▸ Supplied material:
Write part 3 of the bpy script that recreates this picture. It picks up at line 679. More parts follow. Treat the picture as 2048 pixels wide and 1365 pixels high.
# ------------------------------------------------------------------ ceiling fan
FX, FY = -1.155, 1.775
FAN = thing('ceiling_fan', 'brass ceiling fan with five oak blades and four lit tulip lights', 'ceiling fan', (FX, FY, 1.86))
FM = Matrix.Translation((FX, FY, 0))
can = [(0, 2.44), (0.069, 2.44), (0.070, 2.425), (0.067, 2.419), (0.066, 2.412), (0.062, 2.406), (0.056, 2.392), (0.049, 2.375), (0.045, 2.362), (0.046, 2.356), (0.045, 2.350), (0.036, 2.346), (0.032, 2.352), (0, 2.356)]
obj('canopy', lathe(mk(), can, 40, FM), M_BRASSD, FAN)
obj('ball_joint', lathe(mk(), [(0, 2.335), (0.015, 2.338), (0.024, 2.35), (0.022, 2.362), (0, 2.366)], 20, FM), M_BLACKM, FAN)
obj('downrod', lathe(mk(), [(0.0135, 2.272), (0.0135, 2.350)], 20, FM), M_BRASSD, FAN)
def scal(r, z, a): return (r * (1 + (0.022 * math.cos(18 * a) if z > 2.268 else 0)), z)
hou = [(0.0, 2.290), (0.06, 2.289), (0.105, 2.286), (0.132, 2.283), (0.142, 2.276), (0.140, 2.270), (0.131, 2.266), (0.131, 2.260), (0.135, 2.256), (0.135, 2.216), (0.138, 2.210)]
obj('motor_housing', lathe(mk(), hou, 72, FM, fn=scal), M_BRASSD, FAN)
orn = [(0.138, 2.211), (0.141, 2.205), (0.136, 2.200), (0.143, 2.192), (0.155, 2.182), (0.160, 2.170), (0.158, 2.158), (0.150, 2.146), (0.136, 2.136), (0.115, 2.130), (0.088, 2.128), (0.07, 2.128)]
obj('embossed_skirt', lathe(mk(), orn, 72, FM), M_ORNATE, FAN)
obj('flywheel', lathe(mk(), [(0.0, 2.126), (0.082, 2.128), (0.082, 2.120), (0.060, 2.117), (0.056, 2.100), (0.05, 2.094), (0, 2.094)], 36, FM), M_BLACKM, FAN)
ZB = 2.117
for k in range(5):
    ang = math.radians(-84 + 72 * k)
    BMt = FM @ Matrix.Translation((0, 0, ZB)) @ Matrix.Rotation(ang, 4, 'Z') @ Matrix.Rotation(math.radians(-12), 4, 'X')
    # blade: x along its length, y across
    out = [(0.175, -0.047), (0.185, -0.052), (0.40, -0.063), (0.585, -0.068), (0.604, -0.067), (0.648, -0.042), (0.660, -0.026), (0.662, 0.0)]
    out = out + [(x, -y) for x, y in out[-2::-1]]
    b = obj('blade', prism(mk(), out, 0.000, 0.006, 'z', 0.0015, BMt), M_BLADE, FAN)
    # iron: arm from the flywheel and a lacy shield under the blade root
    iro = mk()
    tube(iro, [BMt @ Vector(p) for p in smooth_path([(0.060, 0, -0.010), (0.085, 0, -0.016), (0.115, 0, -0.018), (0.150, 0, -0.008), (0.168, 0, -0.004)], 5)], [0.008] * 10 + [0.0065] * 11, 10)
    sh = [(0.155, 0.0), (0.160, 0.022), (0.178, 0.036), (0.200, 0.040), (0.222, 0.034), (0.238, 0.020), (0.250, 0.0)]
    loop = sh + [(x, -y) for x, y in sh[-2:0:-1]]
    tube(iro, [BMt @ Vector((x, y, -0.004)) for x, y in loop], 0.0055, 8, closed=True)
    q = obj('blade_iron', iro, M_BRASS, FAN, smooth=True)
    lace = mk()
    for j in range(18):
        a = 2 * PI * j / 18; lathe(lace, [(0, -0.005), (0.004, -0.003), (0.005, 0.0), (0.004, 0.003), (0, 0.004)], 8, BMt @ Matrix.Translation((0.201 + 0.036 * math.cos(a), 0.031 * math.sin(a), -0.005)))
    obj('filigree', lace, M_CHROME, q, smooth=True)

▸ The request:
Return the material exactly as it stands.

▸ Task answer:
Write part 3 of the bpy script that recreates this picture. It picks up at line 679. More parts follow. Treat the picture as 2048 pixels wide and 1365 pixels high.
# ------------------------------------------------------------------ ceiling fan
FX, FY = -1.155, 1.775
FAN = thing('ceiling_fan', 'brass ceiling fan with five oak blades and four lit tulip lights', 'ceiling fan', (FX, FY, 1.86))
FM = Matrix.Translation((FX, FY, 0))
can = [(0, 2.44), (0.069, 2.44), (0.070, 2.425), (0.067, 2.419), (0.066, 2.412), (0.062, 2.406), (0.056, 2.392), (0.049, 2.375), (0.045, 2.362), (0.046, 2.356), (0.045, 2.350), (0.036, 2.346), (0.032, 2.352), (0, 2.356)]
obj('canopy', lathe(mk(), can, 40, FM), M_BRASSD, FAN)
obj('ball_joint', lathe(mk(), [(0, 2.335), (0.015, 2.338), (0.024, 2.35), (0.022, 2.362), (0, 2.366)], 20, FM), M_BLACKM, FAN)
obj('downrod', lathe(mk(), [(0.0135, 2.272), (0.0135, 2.350)], 20, FM), M_BRASSD, FAN)
def scal(r, z, a): return (r * (1 + (0.022 * math.cos(18 * a) if z > 2.268 else 0)), z)
hou = [(0.0, 2.290), (0.06, 2.289), (0.105, 2.286), (0.132, 2.283), (0.142, 2.276), (0.140, 2.270), (0.131, 2.266), (0.131, 2.260), (0.135, 2.256), (0.135, 2.216), (0.138, 2.210)]
obj('motor_housing', lathe(mk(), hou, 72, FM, fn=scal), M_BRASSD, FAN)
orn = [(0.138, 2.211), (0.141, 2.205), (0.136, 2.200), (0.143, 2.192), (0.155, 2.182), (0.160, 2.170), (0.158, 2.158), (0.150, 2.146), (0.136, 2.136), (0.115, 2.130), (0.088, 2.128), (0.07, 2.128)]
obj('embossed_skirt', lathe(mk(), orn, 72, FM), M_ORNATE, FAN)
obj('flywheel', lathe(mk(), [(0.0, 2.126), (0.082, 2.128), (0.082, 2.120), (0.060, 2.117), (0.056, 2.100), (0.05, 2.094), (0, 2.094)], 36, FM), M_BLACKM, FAN)
ZB = 2.117
for k in range(5):
    ang = math.radians(-84 + 72 * k)
    BMt = FM @ Matrix.Translation((0, 0, ZB)) @ Matrix.Rotation(ang, 4, 'Z') @ Matrix.Rotation(math.radians(-12), 4, 'X')
    # blade: x along its length, y across
    out = [(0.175, -0.047), (0.185, -0.052), (0.40, -0.063), (0.585, -0.068), (0.604, -0.067), (0.648, -0.042), (0.660, -0.026), (0.662, 0.0)]
    out = out + [(x, -y) for x, y in out[-2::-1]]
    b = obj('blade', prism(mk(), out, 0.000, 0.006, 'z', 0.0015, BMt), M_BLADE, FAN)
    # iron: arm from the flywheel and a lacy shield under the blade root
    iro = mk()
    tube(iro, [BMt @ Vector(p) for p in smooth_path([(0.060, 0, -0.010), (0.085, 0, -0.016), (0.115, 0, -0.018), (0.150, 0, -0.008), (0.168, 0, -0.004)], 5)], [0.008] * 10 + [0.0065] * 11, 10)
    sh = [(0.155, 0.0), (0.160, 0.022), (0.178, 0.036), (0.200, 0.040), (0.222, 0.034), (0.238, 0.020), (0.250, 0.0)]
    loop = sh + [(x, -y) for x, y in sh[-2:0:-1]]
    tube(iro, [BMt @ Vector((x, y, -0.004)) for x, y in loop], 0.0055, 8, closed=True)
    q = obj('blade_iron', iro, M_BRASS, FAN, smooth=True)
    lace = mk()
    for j in range(18):
        a = 2 * PI * j / 18; lathe(lace, [(0, -0.005), (0.004, -0.003), (0.005, 0.0), (0.004, 0.003), (0, 0.004)], 8, BMt @ Matrix.Translation((0.201 + 0.036 * math.cos(a), 0.031 * math.sin(a), -0.005)))
    obj('filigree', lace, M_CHROME, q, smooth=True)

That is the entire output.